October 26, 2017, The Jordan Times
Western powers and Turkey involved in proxy and direct warfare in Syria are staking out territorial redoubts as the war against Daesh winds down and Syrian government forces consolidate their grip on the country’s major cities, natural resources and vast swathes of countryside.
The US is using the Kurdish-dominated Democratic Forces (KDF) militia to halt the Syrian army’s advance east of the Euphrates River to the border with Iraq.
The justification for this policy is a claim that Iran, Syria’s ally, seeks to establish a corridor between its border across Iraq and Syria to Lebanon where Tehran’s protégé, Hizbollah, is a power in the land and the chief deterrent to fresh Israeli wars on that country and Syria.
This is, in fact, a nonsensical idea, as Syria has a very long border with Iraq that cannot, by any stretch of imagination, be controlled by a paramilitary force of a few thousand spread out in eastern Raqqa and Deir Ezzor provinces.
The real purpose of the policy is to parcel up Syria into zones of proxy occupation and influence, thereby destroying the country’s territorial integrity and its very existence.
The US and Europe have learned nothing from their destruction of Iraq as a nation state.
Having so far failed to use proxies to break up Syria into vassal warlord fiefdoms, the West and its regional allies are determined to continue the struggle for Syria after the anti-Daesh war ends.
Syrian military and political experts who discussed this policy with this correspondent over the past 10 days are convinced it will not work.
When deciding to deploy the Kurds in Raqqa, in particular, the US did not take into consideration the inhabitants of the city and the province are largely Arabs who will resent and resist Kurdish rule, even indirect rule by Arab councils appointed by local Kurdish military bodies.
Arab children living in Kurdish held towns and villages were presented at the start of the school year with Kurdish language textbooks, stirring protests.
Like the Iraqi Kurds, whose declaration of independence last month caused an uproar and prompted Iraqi military action to retake disputed territory, the Syrian Kurds have become “too big for their boots”, arrogant and confident that they can do whatever they like where they have imposed military occupation.
They seem to have forgotten they have to live with the overwhelming majority of non-Kurds in both Iraq and Syria.
While promising to establish democracy in areas they hold, Syrian Kurds are not abiding by democratic principles or international human rights norms.
For example, the Kurds deny the right to enter to anyone who was not born in Hasakeh province, which has had substantial Assyrian, Armenian, Arab and Turkmen populations, as well as Kurds.
A Hasakeh-born source said she was able to visit her sister in Hasakeh city, but other passengers on the bus she took were kept for some hours in tents and sent back where they had come from as they had been born elsewhere.
The aim, of course, is to exclude non-Kurds.
According to sources in Damascus and Aleppo, the Kurds are also making deals with Daesh fighters: those who want to go home with their families exit through Turkey and are given air tickets, while those who want to fight join the KDF.
Recruiting fighters amounts to continuation of the practice of shifting fighters from “moderate” militias to takfiri militias and back again.
This business explains why the vast arsenal of weaponry captured from Daesh by the Syrian army in Deir Ezzor and Mayadin includes German-, US-, British- and Turkish-made arms.
Senior Daesh commanders and their wives and children are said to have been not-so-covertly helicoptered to the Iraqi Kurdish region from Raqqa, as the Daesh capital was about to fall to the SDF.
If these reports are correct, it is doubtful that these big wig Daesh followers will face prosecution for crimes committed during their reign of terror.
These men could prove useful to the US sooner or later.
Al Qaeda controlled Idlib province — where Turkey has deployed surrogate militiamen — is also a looming problem.
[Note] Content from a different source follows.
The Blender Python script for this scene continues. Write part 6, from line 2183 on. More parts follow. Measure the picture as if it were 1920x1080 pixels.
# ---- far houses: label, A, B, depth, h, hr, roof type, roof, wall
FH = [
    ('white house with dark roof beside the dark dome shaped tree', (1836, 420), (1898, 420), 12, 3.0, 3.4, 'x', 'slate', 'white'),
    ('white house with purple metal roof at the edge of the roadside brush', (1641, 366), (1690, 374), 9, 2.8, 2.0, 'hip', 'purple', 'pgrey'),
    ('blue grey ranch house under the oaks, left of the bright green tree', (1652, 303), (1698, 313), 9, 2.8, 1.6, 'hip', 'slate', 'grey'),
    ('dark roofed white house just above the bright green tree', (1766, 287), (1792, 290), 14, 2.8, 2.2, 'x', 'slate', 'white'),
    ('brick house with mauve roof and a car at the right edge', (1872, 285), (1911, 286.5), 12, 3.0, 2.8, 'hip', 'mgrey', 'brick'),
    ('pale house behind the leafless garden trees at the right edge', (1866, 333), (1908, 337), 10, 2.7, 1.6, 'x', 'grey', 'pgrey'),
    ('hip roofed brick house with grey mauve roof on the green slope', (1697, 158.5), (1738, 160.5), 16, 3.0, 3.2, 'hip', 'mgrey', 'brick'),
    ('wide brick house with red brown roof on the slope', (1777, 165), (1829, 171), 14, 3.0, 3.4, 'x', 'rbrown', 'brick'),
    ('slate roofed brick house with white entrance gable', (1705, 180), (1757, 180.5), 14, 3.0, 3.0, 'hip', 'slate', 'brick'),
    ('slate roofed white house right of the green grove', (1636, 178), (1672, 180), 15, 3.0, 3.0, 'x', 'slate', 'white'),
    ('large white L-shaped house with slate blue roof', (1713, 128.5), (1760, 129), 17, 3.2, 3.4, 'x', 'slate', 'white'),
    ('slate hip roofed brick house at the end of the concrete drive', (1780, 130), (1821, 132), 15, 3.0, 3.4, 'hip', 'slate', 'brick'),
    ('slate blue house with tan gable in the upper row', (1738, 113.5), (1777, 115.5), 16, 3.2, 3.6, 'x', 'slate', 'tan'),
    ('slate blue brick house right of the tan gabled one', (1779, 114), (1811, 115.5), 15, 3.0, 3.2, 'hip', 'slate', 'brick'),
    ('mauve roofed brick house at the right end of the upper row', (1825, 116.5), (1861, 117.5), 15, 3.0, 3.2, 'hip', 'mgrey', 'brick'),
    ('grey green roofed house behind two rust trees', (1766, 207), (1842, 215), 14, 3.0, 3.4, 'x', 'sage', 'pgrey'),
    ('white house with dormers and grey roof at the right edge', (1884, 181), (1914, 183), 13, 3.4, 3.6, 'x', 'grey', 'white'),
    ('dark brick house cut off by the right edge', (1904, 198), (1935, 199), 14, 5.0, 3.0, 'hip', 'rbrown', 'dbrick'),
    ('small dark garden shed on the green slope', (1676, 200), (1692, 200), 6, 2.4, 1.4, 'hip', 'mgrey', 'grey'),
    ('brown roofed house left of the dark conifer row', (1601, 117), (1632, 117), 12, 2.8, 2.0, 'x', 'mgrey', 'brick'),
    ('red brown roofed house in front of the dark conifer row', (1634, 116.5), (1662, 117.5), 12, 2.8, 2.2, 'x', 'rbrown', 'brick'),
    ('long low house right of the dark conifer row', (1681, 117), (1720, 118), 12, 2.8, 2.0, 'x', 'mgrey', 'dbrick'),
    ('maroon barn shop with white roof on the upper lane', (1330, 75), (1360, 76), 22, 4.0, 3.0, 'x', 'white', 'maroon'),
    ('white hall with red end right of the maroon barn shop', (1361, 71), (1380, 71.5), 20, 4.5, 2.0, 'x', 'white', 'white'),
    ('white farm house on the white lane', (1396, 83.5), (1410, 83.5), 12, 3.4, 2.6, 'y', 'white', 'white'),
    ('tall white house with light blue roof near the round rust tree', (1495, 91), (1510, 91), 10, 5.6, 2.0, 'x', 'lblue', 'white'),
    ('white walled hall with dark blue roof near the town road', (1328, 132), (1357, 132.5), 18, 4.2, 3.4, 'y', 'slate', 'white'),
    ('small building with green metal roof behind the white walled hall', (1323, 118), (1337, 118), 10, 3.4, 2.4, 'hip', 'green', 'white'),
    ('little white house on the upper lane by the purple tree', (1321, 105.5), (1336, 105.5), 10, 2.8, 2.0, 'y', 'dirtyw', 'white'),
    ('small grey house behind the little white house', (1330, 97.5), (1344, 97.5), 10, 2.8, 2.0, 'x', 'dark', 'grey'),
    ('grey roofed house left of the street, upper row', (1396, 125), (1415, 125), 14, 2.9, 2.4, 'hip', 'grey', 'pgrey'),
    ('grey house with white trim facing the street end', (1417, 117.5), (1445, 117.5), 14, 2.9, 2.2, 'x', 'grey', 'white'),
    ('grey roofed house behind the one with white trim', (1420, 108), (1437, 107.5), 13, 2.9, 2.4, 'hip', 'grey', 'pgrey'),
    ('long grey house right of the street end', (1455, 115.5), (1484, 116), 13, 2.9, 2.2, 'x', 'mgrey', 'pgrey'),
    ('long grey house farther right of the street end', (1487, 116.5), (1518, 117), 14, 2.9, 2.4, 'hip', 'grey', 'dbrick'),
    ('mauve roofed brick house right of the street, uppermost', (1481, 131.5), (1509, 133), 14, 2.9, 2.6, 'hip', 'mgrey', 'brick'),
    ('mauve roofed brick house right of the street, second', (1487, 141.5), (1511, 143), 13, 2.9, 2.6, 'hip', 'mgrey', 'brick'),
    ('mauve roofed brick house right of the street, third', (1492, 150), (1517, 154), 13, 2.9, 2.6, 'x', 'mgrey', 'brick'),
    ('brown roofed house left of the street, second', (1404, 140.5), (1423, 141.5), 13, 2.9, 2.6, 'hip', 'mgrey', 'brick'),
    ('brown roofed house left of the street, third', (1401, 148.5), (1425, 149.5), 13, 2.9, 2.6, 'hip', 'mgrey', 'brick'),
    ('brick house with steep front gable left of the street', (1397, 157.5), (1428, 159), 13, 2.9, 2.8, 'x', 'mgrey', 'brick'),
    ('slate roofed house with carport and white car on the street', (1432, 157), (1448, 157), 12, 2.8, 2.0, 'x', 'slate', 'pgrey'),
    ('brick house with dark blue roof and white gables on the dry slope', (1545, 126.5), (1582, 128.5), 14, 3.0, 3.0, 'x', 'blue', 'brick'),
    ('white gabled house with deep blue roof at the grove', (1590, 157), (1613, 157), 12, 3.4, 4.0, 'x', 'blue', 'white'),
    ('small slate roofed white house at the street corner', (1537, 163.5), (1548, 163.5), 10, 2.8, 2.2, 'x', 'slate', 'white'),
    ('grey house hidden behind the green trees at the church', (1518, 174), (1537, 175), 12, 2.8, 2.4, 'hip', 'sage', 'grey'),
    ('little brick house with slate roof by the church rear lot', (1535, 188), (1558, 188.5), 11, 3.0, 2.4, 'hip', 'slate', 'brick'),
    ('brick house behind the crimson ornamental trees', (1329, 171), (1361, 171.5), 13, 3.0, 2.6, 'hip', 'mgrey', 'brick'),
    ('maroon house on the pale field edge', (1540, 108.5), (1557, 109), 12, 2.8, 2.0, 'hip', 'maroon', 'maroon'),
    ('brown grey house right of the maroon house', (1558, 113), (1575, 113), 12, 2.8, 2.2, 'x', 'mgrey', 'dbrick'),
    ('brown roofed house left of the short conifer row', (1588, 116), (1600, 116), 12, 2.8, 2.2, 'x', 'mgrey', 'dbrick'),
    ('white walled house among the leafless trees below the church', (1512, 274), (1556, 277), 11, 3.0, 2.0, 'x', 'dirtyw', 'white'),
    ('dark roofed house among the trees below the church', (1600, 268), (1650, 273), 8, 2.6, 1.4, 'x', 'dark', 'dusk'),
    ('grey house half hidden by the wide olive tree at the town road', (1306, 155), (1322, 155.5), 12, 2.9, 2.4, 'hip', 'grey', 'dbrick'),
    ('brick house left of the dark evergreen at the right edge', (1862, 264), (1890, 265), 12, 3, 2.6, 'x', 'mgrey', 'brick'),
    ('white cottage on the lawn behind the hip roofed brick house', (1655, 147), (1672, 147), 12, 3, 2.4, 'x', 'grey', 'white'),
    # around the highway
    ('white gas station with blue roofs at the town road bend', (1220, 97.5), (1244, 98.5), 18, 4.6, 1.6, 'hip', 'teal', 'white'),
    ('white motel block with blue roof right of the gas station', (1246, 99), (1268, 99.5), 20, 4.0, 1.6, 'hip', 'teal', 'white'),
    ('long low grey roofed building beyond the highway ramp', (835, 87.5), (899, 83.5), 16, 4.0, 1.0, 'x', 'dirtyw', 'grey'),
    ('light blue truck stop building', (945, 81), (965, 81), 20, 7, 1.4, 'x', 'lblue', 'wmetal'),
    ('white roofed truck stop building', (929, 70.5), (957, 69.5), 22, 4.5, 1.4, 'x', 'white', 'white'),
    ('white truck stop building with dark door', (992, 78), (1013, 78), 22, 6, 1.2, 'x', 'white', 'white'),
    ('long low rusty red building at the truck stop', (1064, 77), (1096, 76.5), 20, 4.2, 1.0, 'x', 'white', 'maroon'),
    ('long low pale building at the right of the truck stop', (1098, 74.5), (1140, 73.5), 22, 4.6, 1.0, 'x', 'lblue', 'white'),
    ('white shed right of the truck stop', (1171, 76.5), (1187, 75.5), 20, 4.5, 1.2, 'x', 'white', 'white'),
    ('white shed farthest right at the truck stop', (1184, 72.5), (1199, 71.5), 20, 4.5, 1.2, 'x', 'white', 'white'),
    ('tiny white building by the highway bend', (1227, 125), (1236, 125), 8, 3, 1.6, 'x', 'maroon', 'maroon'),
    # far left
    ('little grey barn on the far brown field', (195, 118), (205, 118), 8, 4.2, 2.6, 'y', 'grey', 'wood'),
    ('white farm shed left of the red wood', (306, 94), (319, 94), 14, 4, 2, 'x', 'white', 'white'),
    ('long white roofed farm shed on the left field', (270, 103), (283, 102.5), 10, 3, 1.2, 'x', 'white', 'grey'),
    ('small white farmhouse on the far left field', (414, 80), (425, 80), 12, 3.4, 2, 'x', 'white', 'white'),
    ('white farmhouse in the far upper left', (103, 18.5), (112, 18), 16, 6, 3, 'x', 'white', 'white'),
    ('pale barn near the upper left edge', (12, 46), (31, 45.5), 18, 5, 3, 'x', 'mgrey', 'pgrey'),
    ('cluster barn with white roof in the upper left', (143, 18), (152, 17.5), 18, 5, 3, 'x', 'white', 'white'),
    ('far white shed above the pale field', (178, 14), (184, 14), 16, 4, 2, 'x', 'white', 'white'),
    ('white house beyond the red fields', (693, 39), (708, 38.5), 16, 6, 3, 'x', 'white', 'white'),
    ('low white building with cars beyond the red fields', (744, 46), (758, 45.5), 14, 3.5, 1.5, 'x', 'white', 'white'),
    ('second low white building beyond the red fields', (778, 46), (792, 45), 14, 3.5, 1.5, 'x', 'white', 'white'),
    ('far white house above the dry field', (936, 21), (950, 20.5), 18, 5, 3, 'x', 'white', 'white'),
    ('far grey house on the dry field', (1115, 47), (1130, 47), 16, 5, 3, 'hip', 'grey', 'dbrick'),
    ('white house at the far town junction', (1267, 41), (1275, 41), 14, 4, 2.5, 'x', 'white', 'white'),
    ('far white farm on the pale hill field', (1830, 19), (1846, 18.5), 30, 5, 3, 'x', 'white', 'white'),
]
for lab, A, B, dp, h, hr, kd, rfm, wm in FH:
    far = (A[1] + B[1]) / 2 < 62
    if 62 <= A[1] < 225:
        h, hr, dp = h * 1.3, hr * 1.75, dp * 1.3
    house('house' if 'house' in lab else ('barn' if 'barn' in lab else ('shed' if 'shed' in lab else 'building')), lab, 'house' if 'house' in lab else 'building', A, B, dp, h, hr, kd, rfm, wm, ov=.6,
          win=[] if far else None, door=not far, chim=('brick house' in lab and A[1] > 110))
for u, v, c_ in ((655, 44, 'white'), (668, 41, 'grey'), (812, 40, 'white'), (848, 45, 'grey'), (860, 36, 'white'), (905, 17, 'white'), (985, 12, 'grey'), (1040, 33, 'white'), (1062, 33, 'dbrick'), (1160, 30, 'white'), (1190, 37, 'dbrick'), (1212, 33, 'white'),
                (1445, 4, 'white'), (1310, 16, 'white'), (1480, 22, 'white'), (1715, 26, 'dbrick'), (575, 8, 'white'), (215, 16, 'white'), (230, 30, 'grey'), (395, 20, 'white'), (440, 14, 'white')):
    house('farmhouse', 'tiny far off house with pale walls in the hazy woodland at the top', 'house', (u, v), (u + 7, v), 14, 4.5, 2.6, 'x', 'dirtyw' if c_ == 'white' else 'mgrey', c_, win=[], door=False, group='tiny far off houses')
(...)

However, the deal made by Moscow and Tehran with Ankara requires all three parties — notably Turkey — to withdraw forces from the area once it is stabilised.
Turkey is trying to convince Al Qaeda’s Jabhat Fatah Al Sham fighters to join its sponsored militia consisting of remnants of the Free Syrian Army and other takfiri factions.
It is obvious that the Western powers and their allies — which have decisive influence on the talks between the government and the political opposition — are not in a hurry to see the UN-brokered Geneva negotiations resume.
For the time being, the government is winning the war on the ground while the insurgents are being either squeezed or compelled to abide by ceasefires imposed by Russia, Iran and Turkey.
Therefore, the opposition is in a weak position and cannot continue demanding the resignation of President Bashar Assad as the primary condition for reaching a political settlement.
To get round opposition hardliners, Russia and Iran intend to continue talks in Astana, in Kazakhstan, with the aim of imposing a national ceasefire.
Once that is in place, the Astana process, rather than the Geneva talks, could become the vehicle for negotiating a political deal that leaves Assad in office and Syria in one piece.